Requirements: Transcribe the whole listing without a single picture.

Source excerpt:
[START]
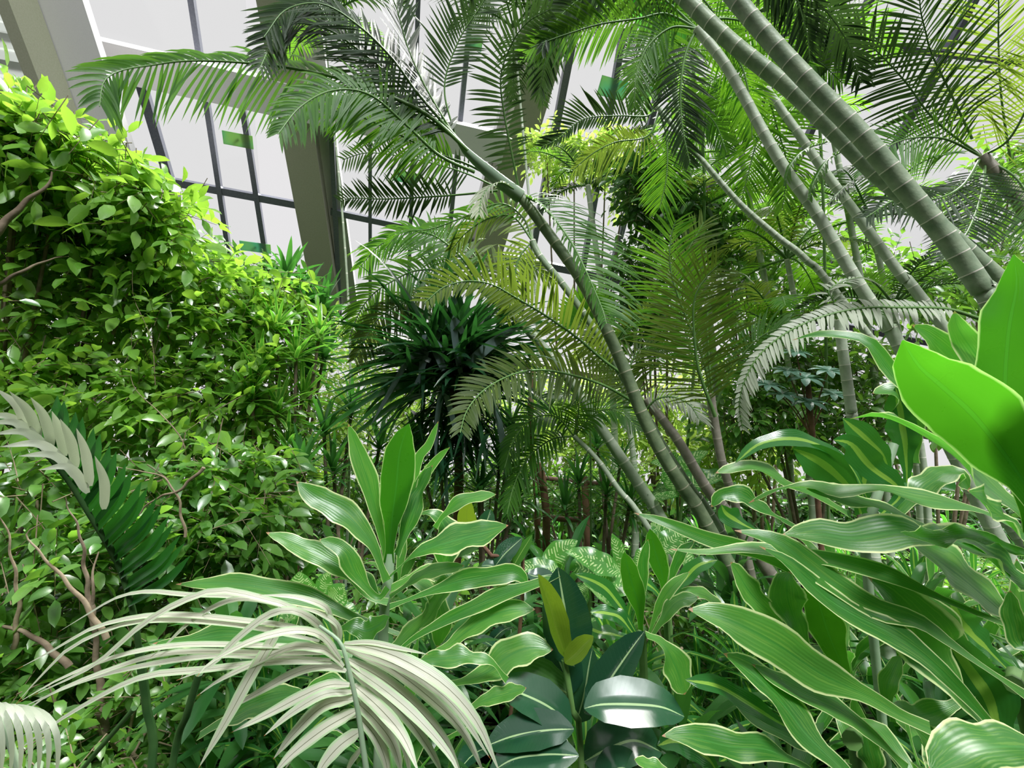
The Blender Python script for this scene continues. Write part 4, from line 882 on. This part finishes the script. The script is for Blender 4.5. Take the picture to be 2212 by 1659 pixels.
# rails of a rustic fence
def rail(a, b, r, lab):
    m = MB(); tube(m, curve(np.array([a, (a + b) / 2 + np.array([0, 0, -.01]), b]), 12), r, 9); tag(m.build('fence_rail', M['wood']), lab, 'rail', 'rustic fence rails')
rail(P(590, 978, 3.8), P(840, 1002, 3.9), .017, 'reddish wooden rail behind the left shrub, left of the dark tree')
rail(P(1175, 1032, 3.9), P(1330, 1046, 3.9), .020, 'upper reddish rail right of the rough post in the centre')
rail(P(1175, 1115, 3.7), P(1255, 1122, 3.7), .022, 'lower short rail right of the rough post in the centre')
for x, y, lab in ((655, 985, 'wooden post under the left rail'), (1262, 1030, 'twisted wooden post at the right end of the lower rail')):
    m = MB(); b = P(x, y, 3.9); e = b.copy(); e[2] = -.05; tube(m, curve(np.array([b, (b + e) / 2 + np.array([.02, 0, 0]), e]), 20), .03, 9); tag(m.build('fence_post', M['red_bark']), lab, 'post', 'rail fence posts')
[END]
Response for this exercise:
The Blender Python script for this scene continues. Write part 4, from line 882 on. This part finishes the script. The script is for Blender 4.5. Take the picture to be 2212 by 1659 pixels.
# rails of a rustic fence
def rail(a, b, r, lab):
    m = MB(); tube(m, curve(np.array([a, (a + b) / 2 + np.array([0, 0, -.01]), b]), 12), r, 9); tag(m.build('fence_rail', M['wood']), lab, 'rail', 'rustic fence rails')
rail(P(590, 978, 3.8), P(840, 1002, 3.9), .017, 'reddish wooden rail behind the left shrub, left of the dark tree')
rail(P(1175, 1032, 3.9), P(1330, 1046, 3.9), .020, 'upper reddish rail right of the rough post in the centre')
rail(P(1175, 1115, 3.7), P(1255, 1122, 3.7), .022, 'lower short rail right of the rough post in the centre')
for x, y, lab in ((655, 985, 'wooden post under the left rail'), (1262, 1030, 'twisted wooden post at the right end of the lower rail')):
    m = MB(); b = P(x, y, 3.9); e = b.copy(); e[2] = -.05; tube(m, curve(np.array([b, (b + e) / 2 + np.array([.02, 0, 0]), e]), 20), .03, 9); tag(m.build('fence_post', M['red_bark']), lab, 'post', 'rail fence posts')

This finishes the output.